Hank Aaron (part seven)
The seasons and highlights of Hank Aaron almost unfold for him in a way meant for his own superhero comic book. With each hammering of the bat that smacks against the seams of the baseball, a speech bubble drawn as a cloud from the skies and outlined by lightning, reading not the words Pop or Zap or Kazam, but instead the words from Exodus, Let My People Go.
Sending balls deep over the left field wall, the centerfield wall and hitting in the opposite direction over the right field wall, hitting his way toward and knocking down the doors of destiny.
These seasons ought to have been a celebration of triumph and a testament to the endurance of human will and the most exciting moment in his life, and it instead was the toughest and most dreadful, most agonizing and stressful time he’d ever undergo, ever endure, ever live through.
Deep down where the soul speaks the language of the heavens he was so furious at this point in his life, in paraphrasing his own words, and exhausted, physically and emotionally, and uncaring about a record, and so disgusted with the ways of how certain people could act in America that all he wanted to do was to quit and then leave this country and live some place where baseball and the name of Babe Ruth registered nothing in anybody’s minds.
He wanted to give it all up and be someplace where none of it mattered, where he could find peace, free of the hatred thrown upon him just because he was great, where he could be free from the expectation of greatness, from the fans and the country itself and the world too.

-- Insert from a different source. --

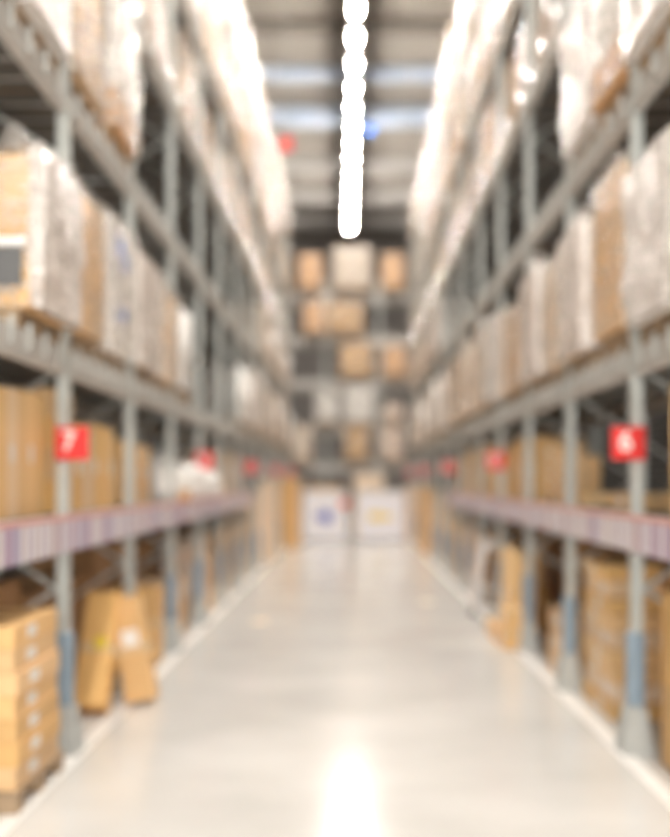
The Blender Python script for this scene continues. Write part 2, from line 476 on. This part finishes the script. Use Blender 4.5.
# ---- floor stock inside bays
def stack(side, bay, x, y, w, d, hs, desc, m='kraft', group=None, dx=0, dy=0, lab=True, z0=0, jit=.012, shrink=0):
    z = z0
    s = 'left' if side < 0 else 'right'
    for i, h in enumerate(hs):
        pos = 'only one' if len(hs) == 1 else ('bottom' if i == 0 else ('top' if i == len(hs)-1 else ordw(i)+' up'))
        lb = desc + (', '+pos if len(hs) > 1 else '')
        carton(side*(x+dx*i)+R.uniform(-jit, jit)*.5, y+dy*i+R.uniform(-jit, jit), z, w, d-shrink*i, h-.001, lb, m=m, group=group, lab=lab)
        z += h
def ymid(b): return YB+BW*(b+.5)
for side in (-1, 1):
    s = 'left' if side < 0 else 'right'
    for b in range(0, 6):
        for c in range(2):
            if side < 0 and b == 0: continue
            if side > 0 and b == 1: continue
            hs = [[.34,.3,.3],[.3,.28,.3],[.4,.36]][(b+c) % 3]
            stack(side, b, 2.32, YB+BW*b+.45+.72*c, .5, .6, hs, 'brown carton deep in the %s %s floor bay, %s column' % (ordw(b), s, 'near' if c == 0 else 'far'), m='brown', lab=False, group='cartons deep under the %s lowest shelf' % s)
    # further floor bays, filled to .9
    for b in range(4 if side < 0 else 5, 13):
        for c in range(3):
            hs = R.choice([[.3,.3,.28],[.45,.4],[.24,.22,.2,.2],[.8],[.35,.3]])
            if b > 6: hs = R.choice([[.42,.4,.4],[.6,.5],[1.3],[.35,.35,.3,.3]])
            if side > 0 and b == 5 and c == 0: hs = [.3]
            stack(side, b, 1.80+R.uniform(0, .05), YB+BW*b+.32+.51*c, .36, .46, hs, 'carton at the front of the %s %s floor bay, %s column' % (ordw(b), s, ('near', 'middle', 'far')[c]), m=R.choice(['kraft','kraft','kraft_pale','pinkish']), group='cartons along the %s floor' % s)
# left bay 4 (index 3) small stack
stack(-1, 3, 1.83, 9.35, .34, .42, [.3, .3], 'pale carton behind the third left post', m='kraft_pale')
stack(-1, 3, 1.83, 9.95, .34, .42, [.25, .3], 'tan carton before the fourth left post', m='kraft')
# right near
stack(1, 0, 1.93, 4.98, .56, .66, [.42, .50], 'big tan carton right of the nearest right post', m='kraft')
for i in range(9):
    d = .80-.022*i
    carton(1.82+.006*i+R.uniform(-.012,.012), 6.62+.035*i, i*.104, .36, d, .103, 'flat tan carton in the tall right floor stack, %s from the bottom' % ordw(i), group='tall right floor stack', m='kraft_pale' if i % 3 == 1 else 'gold', labpos=(.1, .25, -.1)[i % 3])
for i in range(8):
    o = carton(2.22, 6.30, i*.115, .34, .62, .114, 'flat brown carton in the stack behind the tall right stack, %s from bottom' % ordw(i), m='brown', group='stack behind the tall right stack', lab=False)
    if i in (4, 6):
        b = MB(); b.box(-.172, -.17, -.26, -.16, .02, .1); q = ob('yellow_label', b.mesh('yellow_label', M['yellow']), o); q['label'] = 'yellow paper label'
stack(1, 2, 1.72, 7.74, .26, .56, [.17, .17, .16], 'tan carton between the second and third right posts', m='kraft')
stack(1, 3, 1.62, 9.60, .28, .50, [.84], 'large tan carton standing beyond the third right post', m='gold')
stack(1, 3, 1.80, 10.12, .34, .46, [.46, .38], 'tan carton behind the large one beyond the third right post', m='kraft')
for i, (x, y, z, w, d, h) in enumerate(((1.44,9.0,0,.17,.34,.18),(1.45,9.0,.18,.17,.34,.17),(1.42,9.45,0,.16,.3,.15),(1.42,9.85,0,.14,.26,.13))):
    carton(x, y, z, w, d, h-.001, 'small bright tan box before the large carton on the right, %s' % ('nearest, on the floor','stacked on the nearest','middle one on the floor','furthest one')[i], m='tanbright', group='small boxes on the right floor')
# leaning pale metal frame
r = empty('trolley_frame', (1.46, 10.75, 0.02), (math.radians(-10), math.radians(13), math.radians(8)))
mb = MB()
for x in (-.16, .16): mb.box(x-.045, x+.045, -.02, .02, .04, .80, .006)
ob('side_rail', mb.mesh('side_rail', M['frame']), r)
ob('top_rail', MB().box(-.21, .21, -.022, .022, .74, .83, .01).mesh('top_rail', M['frame']), r)
mb = MB()
for z in (.1, .3): mb.box(-.14, .14, -.012, .012, z, z+.04)
ob('cross_rail', mb.mesh('cross_rail', M['frame']), r)
for x in (-.16, .16): ob('wheel', MB().cyl((x-.02, 0, .045), (x+.02, 0, .045), .045).mesh('wheel', M['wheel']), r)
tag(r, 'pale grey metal frame leaning by cartons on the right floor', 'trolley')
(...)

He wished more than anything at this point in his life to quit. He almost did. Ultimately, he stayed because of the Reverend King and because of his lifelong hero and borderline savior Jackie Robinson—he felt that he owed it to them, that he owed his family and himself and to everybody across the nation who ever looked up to him, who needed him. And so he stayed, and stayed hunting the record for the soul of every son of a bitch that ever called him the N-word.